--- START Provided data ---

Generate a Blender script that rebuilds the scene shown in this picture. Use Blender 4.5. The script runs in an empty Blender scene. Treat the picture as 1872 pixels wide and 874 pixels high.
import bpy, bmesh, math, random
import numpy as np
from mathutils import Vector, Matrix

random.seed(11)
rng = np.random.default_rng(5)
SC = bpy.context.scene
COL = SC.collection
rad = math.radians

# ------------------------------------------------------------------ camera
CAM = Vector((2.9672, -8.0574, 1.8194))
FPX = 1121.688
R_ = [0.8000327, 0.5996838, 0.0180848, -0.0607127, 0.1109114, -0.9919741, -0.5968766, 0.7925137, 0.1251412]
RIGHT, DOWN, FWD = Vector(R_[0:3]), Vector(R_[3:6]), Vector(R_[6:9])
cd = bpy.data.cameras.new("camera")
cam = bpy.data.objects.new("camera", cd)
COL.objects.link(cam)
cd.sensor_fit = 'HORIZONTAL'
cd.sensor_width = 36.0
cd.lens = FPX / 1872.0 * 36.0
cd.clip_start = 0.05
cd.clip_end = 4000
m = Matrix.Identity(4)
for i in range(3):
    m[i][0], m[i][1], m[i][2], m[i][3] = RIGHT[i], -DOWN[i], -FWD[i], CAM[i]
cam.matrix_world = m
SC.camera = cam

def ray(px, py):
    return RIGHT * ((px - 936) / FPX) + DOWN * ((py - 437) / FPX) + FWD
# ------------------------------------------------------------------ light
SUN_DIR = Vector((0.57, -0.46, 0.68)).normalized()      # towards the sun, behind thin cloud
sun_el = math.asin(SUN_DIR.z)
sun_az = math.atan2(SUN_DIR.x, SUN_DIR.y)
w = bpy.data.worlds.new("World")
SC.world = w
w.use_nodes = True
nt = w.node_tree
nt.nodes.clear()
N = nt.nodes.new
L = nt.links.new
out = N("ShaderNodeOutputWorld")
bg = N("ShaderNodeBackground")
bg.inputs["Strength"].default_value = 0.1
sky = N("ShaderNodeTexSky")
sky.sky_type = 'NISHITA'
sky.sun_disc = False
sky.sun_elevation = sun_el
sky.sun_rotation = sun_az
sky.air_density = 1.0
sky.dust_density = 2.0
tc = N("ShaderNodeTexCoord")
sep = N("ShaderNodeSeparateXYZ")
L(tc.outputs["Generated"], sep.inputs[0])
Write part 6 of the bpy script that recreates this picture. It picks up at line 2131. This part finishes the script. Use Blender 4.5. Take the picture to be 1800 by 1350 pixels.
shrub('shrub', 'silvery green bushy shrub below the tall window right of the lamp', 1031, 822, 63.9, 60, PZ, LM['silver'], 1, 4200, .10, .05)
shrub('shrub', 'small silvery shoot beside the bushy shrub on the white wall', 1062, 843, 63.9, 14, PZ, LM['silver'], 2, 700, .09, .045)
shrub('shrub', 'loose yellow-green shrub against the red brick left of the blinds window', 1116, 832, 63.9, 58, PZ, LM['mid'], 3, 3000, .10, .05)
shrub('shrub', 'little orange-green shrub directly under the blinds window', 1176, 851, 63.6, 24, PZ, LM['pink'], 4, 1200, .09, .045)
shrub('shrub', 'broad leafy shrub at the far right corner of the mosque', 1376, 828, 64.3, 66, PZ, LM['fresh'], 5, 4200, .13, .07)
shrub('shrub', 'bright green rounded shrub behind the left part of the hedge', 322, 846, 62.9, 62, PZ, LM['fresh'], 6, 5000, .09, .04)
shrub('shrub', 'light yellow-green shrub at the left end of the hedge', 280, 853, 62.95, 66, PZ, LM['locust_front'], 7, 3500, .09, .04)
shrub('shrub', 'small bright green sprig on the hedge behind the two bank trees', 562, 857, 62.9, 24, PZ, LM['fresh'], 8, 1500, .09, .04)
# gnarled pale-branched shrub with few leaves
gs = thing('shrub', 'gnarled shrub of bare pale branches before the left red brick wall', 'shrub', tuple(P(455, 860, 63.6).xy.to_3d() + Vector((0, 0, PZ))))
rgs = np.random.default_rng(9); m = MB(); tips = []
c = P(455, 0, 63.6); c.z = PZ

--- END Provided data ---

Required task -
Retype all of the material above with every character intact.

Solution -
Generate a Blender script that rebuilds the scene shown in this picture. Use Blender 4.5. The script runs in an empty Blender scene. Treat the picture as 1872 pixels wide and 874 pixels high.
import bpy, bmesh, math, random
import numpy as np
from mathutils import Vector, Matrix

random.seed(11)
rng = np.random.default_rng(5)
SC = bpy.context.scene
COL = SC.collection
rad = math.radians

# ------------------------------------------------------------------ camera
CAM = Vector((2.9672, -8.0574, 1.8194))
FPX = 1121.688
R_ = [0.8000327, 0.5996838, 0.0180848, -0.0607127, 0.1109114, -0.9919741, -0.5968766, 0.7925137, 0.1251412]
RIGHT, DOWN, FWD = Vector(R_[0:3]), Vector(R_[3:6]), Vector(R_[6:9])
cd = bpy.data.cameras.new("camera")
cam = bpy.data.objects.new("camera", cd)
COL.objects.link(cam)
cd.sensor_fit = 'HORIZONTAL'
cd.sensor_width = 36.0
cd.lens = FPX / 1872.0 * 36.0
cd.clip_start = 0.05
cd.clip_end = 4000
m = Matrix.Identity(4)
for i in range(3):
    m[i][0], m[i][1], m[i][2], m[i][3] = RIGHT[i], -DOWN[i], -FWD[i], CAM[i]
cam.matrix_world = m
SC.camera = cam

def ray(px, py):
    return RIGHT * ((px - 936) / FPX) + DOWN * ((py - 437) / FPX) + FWD
# ------------------------------------------------------------------ light
SUN_DIR = Vector((0.57, -0.46, 0.68)).normalized()      # towards the sun, behind thin cloud
sun_el = math.asin(SUN_DIR.z)
sun_az = math.atan2(SUN_DIR.x, SUN_DIR.y)
w = bpy.data.worlds.new("World")
SC.world = w
w.use_nodes = True
nt = w.node_tree
nt.nodes.clear()
N = nt.nodes.new
L = nt.links.new
out = N("ShaderNodeOutputWorld")
bg = N("ShaderNodeBackground")
bg.inputs["Strength"].default_value = 0.1
sky = N("ShaderNodeTexSky")
sky.sky_type = 'NISHITA'
sky.sun_disc = False
sky.sun_elevation = sun_el
sky.sun_rotation = sun_az
sky.air_density = 1.0
sky.dust_density = 2.0
tc = N("ShaderNodeTexCoord")
sep = N("ShaderNodeSeparateXYZ")
L(tc.outputs["Generated"], sep.inputs[0])
Write part 6 of the bpy script that recreates this picture. It picks up at line 2131. This part finishes the script. Use Blender 4.5. Take the picture to be 1800 by 1350 pixels.
shrub('shrub', 'silvery green bushy shrub below the tall window right of the lamp', 1031, 822, 63.9, 60, PZ, LM['silver'], 1, 4200, .10, .05)
shrub('shrub', 'small silvery shoot beside the bushy shrub on the white wall', 1062, 843, 63.9, 14, PZ, LM['silver'], 2, 700, .09, .045)
shrub('shrub', 'loose yellow-green shrub against the red brick left of the blinds window', 1116, 832, 63.9, 58, PZ, LM['mid'], 3, 3000, .10, .05)
shrub('shrub', 'little orange-green shrub directly under the blinds window', 1176, 851, 63.6, 24, PZ, LM['pink'], 4, 1200, .09, .045)
shrub('shrub', 'broad leafy shrub at the far right corner of the mosque', 1376, 828, 64.3, 66, PZ, LM['fresh'], 5, 4200, .13, .07)
shrub('shrub', 'bright green rounded shrub behind the left part of the hedge', 322, 846, 62.9, 62, PZ, LM['fresh'], 6, 5000, .09, .04)
shrub('shrub', 'light yellow-green shrub at the left end of the hedge', 280, 853, 62.95, 66, PZ, LM['locust_front'], 7, 3500, .09, .04)
shrub('shrub', 'small bright green sprig on the hedge behind the two bank trees', 562, 857, 62.9, 24, PZ, LM['fresh'], 8, 1500, .09, .04)
# gnarled pale-branched shrub with few leaves
gs = thing('shrub', 'gnarled shrub of bare pale branches before the left red brick wall', 'shrub', tuple(P(455, 860, 63.6).xy.to_3d() + Vector((0, 0, PZ))))
rgs = np.random.default_rng(9); m = MB(); tips = []
c = P(455, 0, 63.6); c.z = PZ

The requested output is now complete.